Bu kapsamda, 2023 yılı Ocak ve Şubat aylarında sadece iki ayda dış ticaret açığı 26,5 milyar dolar arttı, 2023 yılı Ocak ve Şubat aylarında sadece iki ayda bütçe açığı 202,8 milyar TL arttı. Bu hızla bütçe açığının 1 trilyon TL’yi geçeceği düşünülmektedir, bu da ek bütçe yapma zorunluluğunu doğuruyor. Ayrıca, 2023 yılı Ocak ve Şubat aylarında sadece iki ayda cari açık 22 milyar dolar arttı. Peki, Maliye Bakanı o zaman ne diyordu ya da bu ‘yeni Türkiye modeli’ olarak pompaladığınız modele göre yani ‘epistemolojik bir kopuş’ olarak ifade ettiğiniz, özünde ise gerçeklerden kopuş olarak tarif edilen ne yeni ne de bir model olan bu ucube modelin sonucunda aslında olan şey neydi? Toplumsal hiçbir sorunu çözemedi; işsizlik, yoksulluk, açlık, ekonomik kriz gittikçe arttı. Bu modelin ne olduğunu sorduğumuzda ise Maliye Bakanı halkla, toplumla dalga geçer gibi kendi gözlerindeki ışıltıyı bu modelin gerekçesi hâline getiriyordu ya da ‘Benim gözümdeki ışıltıya bakın, güveni buradan alın’ diyebiliyordu. Yeni ekonomi modeli tüm iddiaları ve hedefleri bakımından çökmüştür.”

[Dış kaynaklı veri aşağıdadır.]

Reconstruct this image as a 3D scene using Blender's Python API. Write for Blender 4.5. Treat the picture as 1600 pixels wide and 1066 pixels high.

"TÜRK EKONOMİSİ İFLASIN EŞİĞİNDE"

İYİ Parti Kayseri Milletvekili Dursun Ataş, Türkiye ekonomisindeki kötüye gidişin eski Hazine ve Maliye Bakanı Berat Albayrak ile başladığını kaydederek, “Hiçbir bilimsel yanı olmayan ekonomi modeli ile Türk ekonomisi iflasın eşiğine getirilmiştir” dedi.

Ataş, Hazine ve Maliye Bakanı Nureddin Nebati’nin “Bir uyuyun, 6 ay sonra uyanın, çok farklı noktalarda olacağız” sözünün üzerinden 1,5 yıl geçtiğini vurgulayarak, “Ne oldu, dış ticaret açığı, bütçe açığı ekonomi modelinin iddiasının aksine tarihi rekorlar kırdı. 2023 yılının sadece ilk 2 ayında dış ticaret açığı 26,5 milyar dolar arttı, cari açık 22 milyar dolar arttı, bütçe açığı ise 202,8 milyar TL arttı. Enflasyon yüzde 127’yi geçti” diye konuştu.

"BÜTÜN EKONOMİK GÖSTERGELER TAHRİP OLMUŞTUR"

CHP Konya Milletvekili Abdüllatif Şener, AKP hükümetini ilan ettiği ekonomi politikalarının tutmadığını ve iflas ettiğini vurgulayarak, “Sadece dış ticaret ve cari açığı bozmadılar, bütün ekonomik göstergeler tahrip olmuştur. Bakıyoruz, cari açık en önemli hedefleriyken ocak ayında tüm tarihin en yüksek cari açığı ortaya çıktı. 2023 Ocak’ında 10 milyar dolara yakın aylık cari açık vardır. Hani sizin hedefiniz cari fazla vermekti, bir ayda böyle tarihi rekor kırılır mı?” diye sordu.

Şener, enflasyonun rekor üstüne rekor kırdığını kaydederek, “Özellikle gıda enflasyonu son derece önemlidir çünkü gelir dağılımının ne kadar bozulduğunu görmek istiyorsanız, en düşük gelir grubunun harcamak zorunda olduğu gıda fiyatlarına bakmanız lazım. OECD ülkeleri içerisinde gıda enflasyonu en yüksek ülke Türkiye’dir. Hatta OECD ortalaması yüzde 15, Türkiye’de yüzde 71’lik bir gıda enflasyonu var. Dar gelirliler çarşıya pazara gidemez olmuştur, alışveriş yapamaz olmuştur, çocuk açlığı ve sefaleti bu ülkenin en temel ekonomik sorunu haline gelmiştir” dedi.